Work to do:
Copy out the listing exactly.

Available data:

□ □ □ □ □ □ □

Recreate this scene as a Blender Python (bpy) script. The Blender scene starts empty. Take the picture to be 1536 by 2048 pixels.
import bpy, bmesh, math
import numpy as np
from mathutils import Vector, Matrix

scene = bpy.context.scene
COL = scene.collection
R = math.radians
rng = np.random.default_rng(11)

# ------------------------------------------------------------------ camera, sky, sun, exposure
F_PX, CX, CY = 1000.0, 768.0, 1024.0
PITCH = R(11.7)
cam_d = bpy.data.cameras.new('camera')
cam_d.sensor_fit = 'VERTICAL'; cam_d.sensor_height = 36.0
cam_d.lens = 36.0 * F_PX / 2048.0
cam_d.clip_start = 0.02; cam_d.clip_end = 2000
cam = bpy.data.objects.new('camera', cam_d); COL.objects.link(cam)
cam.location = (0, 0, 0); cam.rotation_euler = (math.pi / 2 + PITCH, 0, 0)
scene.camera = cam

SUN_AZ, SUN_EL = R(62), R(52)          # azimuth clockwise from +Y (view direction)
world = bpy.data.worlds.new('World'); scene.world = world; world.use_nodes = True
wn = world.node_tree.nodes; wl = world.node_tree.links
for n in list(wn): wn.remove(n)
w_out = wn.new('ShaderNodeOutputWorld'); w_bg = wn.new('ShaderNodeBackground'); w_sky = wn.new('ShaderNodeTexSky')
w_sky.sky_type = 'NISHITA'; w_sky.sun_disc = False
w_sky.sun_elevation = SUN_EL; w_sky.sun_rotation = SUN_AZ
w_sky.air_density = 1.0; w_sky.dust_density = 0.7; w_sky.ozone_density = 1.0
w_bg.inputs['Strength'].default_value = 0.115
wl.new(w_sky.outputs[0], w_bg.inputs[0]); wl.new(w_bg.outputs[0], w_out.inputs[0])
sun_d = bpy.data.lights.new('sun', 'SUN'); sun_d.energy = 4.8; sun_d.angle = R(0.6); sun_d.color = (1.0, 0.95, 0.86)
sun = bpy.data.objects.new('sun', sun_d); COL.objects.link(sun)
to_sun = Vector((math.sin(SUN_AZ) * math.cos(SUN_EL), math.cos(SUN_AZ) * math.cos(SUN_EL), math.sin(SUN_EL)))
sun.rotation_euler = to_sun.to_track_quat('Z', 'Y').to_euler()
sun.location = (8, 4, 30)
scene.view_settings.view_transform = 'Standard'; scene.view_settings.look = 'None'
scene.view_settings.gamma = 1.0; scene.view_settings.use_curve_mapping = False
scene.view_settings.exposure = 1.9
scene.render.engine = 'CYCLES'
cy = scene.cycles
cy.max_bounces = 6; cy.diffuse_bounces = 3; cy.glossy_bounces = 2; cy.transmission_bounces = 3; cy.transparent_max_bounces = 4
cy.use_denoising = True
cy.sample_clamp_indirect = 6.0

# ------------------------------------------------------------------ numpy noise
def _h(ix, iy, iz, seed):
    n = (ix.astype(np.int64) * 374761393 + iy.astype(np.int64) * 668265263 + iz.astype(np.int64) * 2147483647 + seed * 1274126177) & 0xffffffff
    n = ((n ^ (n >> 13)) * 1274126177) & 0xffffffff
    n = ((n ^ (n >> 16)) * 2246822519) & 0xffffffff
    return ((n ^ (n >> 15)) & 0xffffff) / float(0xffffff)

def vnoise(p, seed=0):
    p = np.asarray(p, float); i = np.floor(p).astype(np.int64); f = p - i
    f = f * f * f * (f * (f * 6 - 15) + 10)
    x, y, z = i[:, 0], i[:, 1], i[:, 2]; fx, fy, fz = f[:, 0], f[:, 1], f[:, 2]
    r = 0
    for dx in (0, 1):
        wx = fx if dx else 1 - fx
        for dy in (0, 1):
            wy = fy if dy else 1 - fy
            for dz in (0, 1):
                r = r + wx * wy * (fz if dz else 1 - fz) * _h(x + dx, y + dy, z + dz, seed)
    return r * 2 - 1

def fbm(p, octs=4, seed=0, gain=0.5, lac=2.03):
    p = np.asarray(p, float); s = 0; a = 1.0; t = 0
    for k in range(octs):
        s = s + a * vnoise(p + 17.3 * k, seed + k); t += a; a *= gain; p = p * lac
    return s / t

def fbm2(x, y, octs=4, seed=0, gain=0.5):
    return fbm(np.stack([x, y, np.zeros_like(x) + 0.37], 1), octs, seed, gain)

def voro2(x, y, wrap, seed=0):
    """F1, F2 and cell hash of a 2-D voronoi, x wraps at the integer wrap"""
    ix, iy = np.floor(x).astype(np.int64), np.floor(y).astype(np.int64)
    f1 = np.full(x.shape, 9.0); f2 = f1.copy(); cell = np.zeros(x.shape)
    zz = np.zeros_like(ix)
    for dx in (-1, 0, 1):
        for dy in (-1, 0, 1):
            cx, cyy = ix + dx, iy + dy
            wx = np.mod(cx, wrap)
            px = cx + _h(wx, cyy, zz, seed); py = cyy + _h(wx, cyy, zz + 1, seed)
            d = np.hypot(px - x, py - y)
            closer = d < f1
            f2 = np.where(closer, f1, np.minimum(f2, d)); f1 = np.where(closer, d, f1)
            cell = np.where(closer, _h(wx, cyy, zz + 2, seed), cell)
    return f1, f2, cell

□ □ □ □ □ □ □

The solution:
Recreate this scene as a Blender Python (bpy) script. The Blender scene starts empty. Take the picture to be 1536 by 2048 pixels.
import bpy, bmesh, math
import numpy as np
from mathutils import Vector, Matrix

scene = bpy.context.scene
COL = scene.collection
R = math.radians
rng = np.random.default_rng(11)

# ------------------------------------------------------------------ camera, sky, sun, exposure
F_PX, CX, CY = 1000.0, 768.0, 1024.0
PITCH = R(11.7)
cam_d = bpy.data.cameras.new('camera')
cam_d.sensor_fit = 'VERTICAL'; cam_d.sensor_height = 36.0
cam_d.lens = 36.0 * F_PX / 2048.0
cam_d.clip_start = 0.02; cam_d.clip_end = 2000
cam = bpy.data.objects.new('camera', cam_d); COL.objects.link(cam)
cam.location = (0, 0, 0); cam.rotation_euler = (math.pi / 2 + PITCH, 0, 0)
scene.camera = cam

SUN_AZ, SUN_EL = R(62), R(52)          # azimuth clockwise from +Y (view direction)
world = bpy.data.worlds.new('World'); scene.world = world; world.use_nodes = True
wn = world.node_tree.nodes; wl = world.node_tree.links
for n in list(wn): wn.remove(n)
w_out = wn.new('ShaderNodeOutputWorld'); w_bg = wn.new('ShaderNodeBackground'); w_sky = wn.new('ShaderNodeTexSky')
w_sky.sky_type = 'NISHITA'; w_sky.sun_disc = False
w_sky.sun_elevation = SUN_EL; w_sky.sun_rotation = SUN_AZ
w_sky.air_density = 1.0; w_sky.dust_density = 0.7; w_sky.ozone_density = 1.0
w_bg.inputs['Strength'].default_value = 0.115
wl.new(w_sky.outputs[0], w_bg.inputs[0]); wl.new(w_bg.outputs[0], w_out.inputs[0])
sun_d = bpy.data.lights.new('sun', 'SUN'); sun_d.energy = 4.8; sun_d.angle = R(0.6); sun_d.color = (1.0, 0.95, 0.86)
sun = bpy.data.objects.new('sun', sun_d); COL.objects.link(sun)
to_sun = Vector((math.sin(SUN_AZ) * math.cos(SUN_EL), math.cos(SUN_AZ) * math.cos(SUN_EL), math.sin(SUN_EL)))
sun.rotation_euler = to_sun.to_track_quat('Z', 'Y').to_euler()
sun.location = (8, 4, 30)
scene.view_settings.view_transform = 'Standard'; scene.view_settings.look = 'None'
scene.view_settings.gamma = 1.0; scene.view_settings.use_curve_mapping = False
scene.view_settings.exposure = 1.9
scene.render.engine = 'CYCLES'
cy = scene.cycles
cy.max_bounces = 6; cy.diffuse_bounces = 3; cy.glossy_bounces = 2; cy.transmission_bounces = 3; cy.transparent_max_bounces = 4
cy.use_denoising = True
cy.sample_clamp_indirect = 6.0

# ------------------------------------------------------------------ numpy noise
def _h(ix, iy, iz, seed):
    n = (ix.astype(np.int64) * 374761393 + iy.astype(np.int64) * 668265263 + iz.astype(np.int64) * 2147483647 + seed * 1274126177) & 0xffffffff
    n = ((n ^ (n >> 13)) * 1274126177) & 0xffffffff
    n = ((n ^ (n >> 16)) * 2246822519) & 0xffffffff
    return ((n ^ (n >> 15)) & 0xffffff) / float(0xffffff)

def vnoise(p, seed=0):
    p = np.asarray(p, float); i = np.floor(p).astype(np.int64); f = p - i
    f = f * f * f * (f * (f * 6 - 15) + 10)
    x, y, z = i[:, 0], i[:, 1], i[:, 2]; fx, fy, fz = f[:, 0], f[:, 1], f[:, 2]
    r = 0
    for dx in (0, 1):
        wx = fx if dx else 1 - fx
        for dy in (0, 1):
            wy = fy if dy else 1 - fy
            for dz in (0, 1):
                r = r + wx * wy * (fz if dz else 1 - fz) * _h(x + dx, y + dy, z + dz, seed)
    return r * 2 - 1

def fbm(p, octs=4, seed=0, gain=0.5, lac=2.03):
    p = np.asarray(p, float); s = 0; a = 1.0; t = 0
    for k in range(octs):
        s = s + a * vnoise(p + 17.3 * k, seed + k); t += a; a *= gain; p = p * lac
    return s / t

def fbm2(x, y, octs=4, seed=0, gain=0.5):
    return fbm(np.stack([x, y, np.zeros_like(x) + 0.37], 1), octs, seed, gain)

def voro2(x, y, wrap, seed=0):
    """F1, F2 and cell hash of a 2-D voronoi, x wraps at the integer wrap"""
    ix, iy = np.floor(x).astype(np.int64), np.floor(y).astype(np.int64)
    f1 = np.full(x.shape, 9.0); f2 = f1.copy(); cell = np.zeros(x.shape)
    zz = np.zeros_like(ix)
    for dx in (-1, 0, 1):
        for dy in (-1, 0, 1):
            cx, cyy = ix + dx, iy + dy
            wx = np.mod(cx, wrap)
            px = cx + _h(wx, cyy, zz, seed); py = cyy + _h(wx, cyy, zz + 1, seed)
            d = np.hypot(px - x, py - y)
            closer = d < f1
            f2 = np.where(closer, f1, np.minimum(f2, d)); f1 = np.where(closer, d, f1)
            cell = np.where(closer, _h(wx, cyy, zz + 2, seed), cell)
    return f1, f2, cell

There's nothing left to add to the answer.